- [WHAT THIS TASK INVOLVES] Copy out every line exactly as given.

- [INFORMATION SHOWN]
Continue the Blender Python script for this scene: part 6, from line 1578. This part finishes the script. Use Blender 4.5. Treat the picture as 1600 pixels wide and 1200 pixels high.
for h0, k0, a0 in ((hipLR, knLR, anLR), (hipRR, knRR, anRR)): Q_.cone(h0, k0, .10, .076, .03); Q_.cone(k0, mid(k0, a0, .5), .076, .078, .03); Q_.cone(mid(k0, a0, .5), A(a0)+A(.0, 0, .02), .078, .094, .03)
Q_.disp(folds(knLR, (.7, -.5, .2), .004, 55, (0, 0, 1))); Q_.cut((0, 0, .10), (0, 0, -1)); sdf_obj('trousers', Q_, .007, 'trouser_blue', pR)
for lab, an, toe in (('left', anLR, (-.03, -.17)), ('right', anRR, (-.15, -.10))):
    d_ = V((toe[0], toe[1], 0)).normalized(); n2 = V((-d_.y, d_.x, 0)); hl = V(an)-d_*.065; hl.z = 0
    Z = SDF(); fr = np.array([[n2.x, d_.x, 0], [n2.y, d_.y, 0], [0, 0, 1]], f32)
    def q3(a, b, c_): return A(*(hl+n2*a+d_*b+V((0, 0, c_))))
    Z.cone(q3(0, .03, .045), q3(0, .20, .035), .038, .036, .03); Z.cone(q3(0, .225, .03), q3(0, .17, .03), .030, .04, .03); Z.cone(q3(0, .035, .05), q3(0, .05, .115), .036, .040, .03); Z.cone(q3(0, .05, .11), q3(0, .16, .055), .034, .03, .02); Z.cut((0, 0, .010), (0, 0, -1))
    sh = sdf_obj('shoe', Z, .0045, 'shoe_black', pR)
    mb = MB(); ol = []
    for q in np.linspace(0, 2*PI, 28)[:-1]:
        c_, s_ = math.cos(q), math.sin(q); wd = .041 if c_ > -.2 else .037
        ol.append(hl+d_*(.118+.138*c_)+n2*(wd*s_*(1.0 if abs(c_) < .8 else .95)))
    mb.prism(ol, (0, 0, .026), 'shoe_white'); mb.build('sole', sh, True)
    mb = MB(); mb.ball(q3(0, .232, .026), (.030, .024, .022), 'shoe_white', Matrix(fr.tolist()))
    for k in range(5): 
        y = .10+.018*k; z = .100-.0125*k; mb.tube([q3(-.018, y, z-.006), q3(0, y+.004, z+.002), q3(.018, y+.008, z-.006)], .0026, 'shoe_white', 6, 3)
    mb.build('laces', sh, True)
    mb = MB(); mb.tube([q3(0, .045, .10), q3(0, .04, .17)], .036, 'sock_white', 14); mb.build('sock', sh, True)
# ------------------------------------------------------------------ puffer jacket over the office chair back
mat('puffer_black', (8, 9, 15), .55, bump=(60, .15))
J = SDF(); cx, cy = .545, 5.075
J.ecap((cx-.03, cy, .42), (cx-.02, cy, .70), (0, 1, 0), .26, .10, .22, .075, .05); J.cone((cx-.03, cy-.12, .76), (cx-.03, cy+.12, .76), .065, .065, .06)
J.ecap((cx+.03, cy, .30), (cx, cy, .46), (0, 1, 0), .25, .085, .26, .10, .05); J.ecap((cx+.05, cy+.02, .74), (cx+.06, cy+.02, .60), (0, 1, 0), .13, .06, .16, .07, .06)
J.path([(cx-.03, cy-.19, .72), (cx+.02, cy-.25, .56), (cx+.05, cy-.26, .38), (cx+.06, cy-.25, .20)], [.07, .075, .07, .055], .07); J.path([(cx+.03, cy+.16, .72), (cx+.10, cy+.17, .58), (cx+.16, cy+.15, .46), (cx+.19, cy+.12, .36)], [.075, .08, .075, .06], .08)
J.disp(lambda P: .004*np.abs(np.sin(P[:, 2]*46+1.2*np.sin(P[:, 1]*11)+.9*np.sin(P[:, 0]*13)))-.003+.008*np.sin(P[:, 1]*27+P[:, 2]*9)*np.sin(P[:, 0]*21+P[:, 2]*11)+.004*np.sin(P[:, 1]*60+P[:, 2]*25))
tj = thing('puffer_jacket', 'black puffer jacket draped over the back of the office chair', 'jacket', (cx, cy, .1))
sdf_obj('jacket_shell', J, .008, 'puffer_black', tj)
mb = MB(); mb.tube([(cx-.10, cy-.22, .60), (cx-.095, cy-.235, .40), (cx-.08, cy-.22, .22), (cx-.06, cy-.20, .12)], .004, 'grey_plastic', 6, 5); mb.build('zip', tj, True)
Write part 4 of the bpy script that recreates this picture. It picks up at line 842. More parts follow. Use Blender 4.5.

- [SOLUTION TO THE PROBLEM]
Continue the Blender Python script for this scene: part 6, from line 1578. This part finishes the script. Use Blender 4.5. Treat the picture as 1600 pixels wide and 1200 pixels high.
for h0, k0, a0 in ((hipLR, knLR, anLR), (hipRR, knRR, anRR)): Q_.cone(h0, k0, .10, .076, .03); Q_.cone(k0, mid(k0, a0, .5), .076, .078, .03); Q_.cone(mid(k0, a0, .5), A(a0)+A(.0, 0, .02), .078, .094, .03)
Q_.disp(folds(knLR, (.7, -.5, .2), .004, 55, (0, 0, 1))); Q_.cut((0, 0, .10), (0, 0, -1)); sdf_obj('trousers', Q_, .007, 'trouser_blue', pR)
for lab, an, toe in (('left', anLR, (-.03, -.17)), ('right', anRR, (-.15, -.10))):
    d_ = V((toe[0], toe[1], 0)).normalized(); n2 = V((-d_.y, d_.x, 0)); hl = V(an)-d_*.065; hl.z = 0
    Z = SDF(); fr = np.array([[n2.x, d_.x, 0], [n2.y, d_.y, 0], [0, 0, 1]], f32)
    def q3(a, b, c_): return A(*(hl+n2*a+d_*b+V((0, 0, c_))))
    Z.cone(q3(0, .03, .045), q3(0, .20, .035), .038, .036, .03); Z.cone(q3(0, .225, .03), q3(0, .17, .03), .030, .04, .03); Z.cone(q3(0, .035, .05), q3(0, .05, .115), .036, .040, .03); Z.cone(q3(0, .05, .11), q3(0, .16, .055), .034, .03, .02); Z.cut((0, 0, .010), (0, 0, -1))
    sh = sdf_obj('shoe', Z, .0045, 'shoe_black', pR)
    mb = MB(); ol = []
    for q in np.linspace(0, 2*PI, 28)[:-1]:
        c_, s_ = math.cos(q), math.sin(q); wd = .041 if c_ > -.2 else .037
        ol.append(hl+d_*(.118+.138*c_)+n2*(wd*s_*(1.0 if abs(c_) < .8 else .95)))
    mb.prism(ol, (0, 0, .026), 'shoe_white'); mb.build('sole', sh, True)
    mb = MB(); mb.ball(q3(0, .232, .026), (.030, .024, .022), 'shoe_white', Matrix(fr.tolist()))
    for k in range(5): 
        y = .10+.018*k; z = .100-.0125*k; mb.tube([q3(-.018, y, z-.006), q3(0, y+.004, z+.002), q3(.018, y+.008, z-.006)], .0026, 'shoe_white', 6, 3)
    mb.build('laces', sh, True)
    mb = MB(); mb.tube([q3(0, .045, .10), q3(0, .04, .17)], .036, 'sock_white', 14); mb.build('sock', sh, True)
# ------------------------------------------------------------------ puffer jacket over the office chair back
mat('puffer_black', (8, 9, 15), .55, bump=(60, .15))
J = SDF(); cx, cy = .545, 5.075
J.ecap((cx-.03, cy, .42), (cx-.02, cy, .70), (0, 1, 0), .26, .10, .22, .075, .05); J.cone((cx-.03, cy-.12, .76), (cx-.03, cy+.12, .76), .065, .065, .06)
J.ecap((cx+.03, cy, .30), (cx, cy, .46), (0, 1, 0), .25, .085, .26, .10, .05); J.ecap((cx+.05, cy+.02, .74), (cx+.06, cy+.02, .60), (0, 1, 0), .13, .06, .16, .07, .06)
J.path([(cx-.03, cy-.19, .72), (cx+.02, cy-.25, .56), (cx+.05, cy-.26, .38), (cx+.06, cy-.25, .20)], [.07, .075, .07, .055], .07); J.path([(cx+.03, cy+.16, .72), (cx+.10, cy+.17, .58), (cx+.16, cy+.15, .46), (cx+.19, cy+.12, .36)], [.075, .08, .075, .06], .08)
J.disp(lambda P: .004*np.abs(np.sin(P[:, 2]*46+1.2*np.sin(P[:, 1]*11)+.9*np.sin(P[:, 0]*13)))-.003+.008*np.sin(P[:, 1]*27+P[:, 2]*9)*np.sin(P[:, 0]*21+P[:, 2]*11)+.004*np.sin(P[:, 1]*60+P[:, 2]*25))
tj = thing('puffer_jacket', 'black puffer jacket draped over the back of the office chair', 'jacket', (cx, cy, .1))
sdf_obj('jacket_shell', J, .008, 'puffer_black', tj)
mb = MB(); mb.tube([(cx-.10, cy-.22, .60), (cx-.095, cy-.235, .40), (cx-.08, cy-.22, .22), (cx-.06, cy-.20, .12)], .004, 'grey_plastic', 6, 5); mb.build('zip', tj, True)
Write part 4 of the bpy script that recreates this picture. It picks up at line 842. More parts follow. Use Blender 4.5.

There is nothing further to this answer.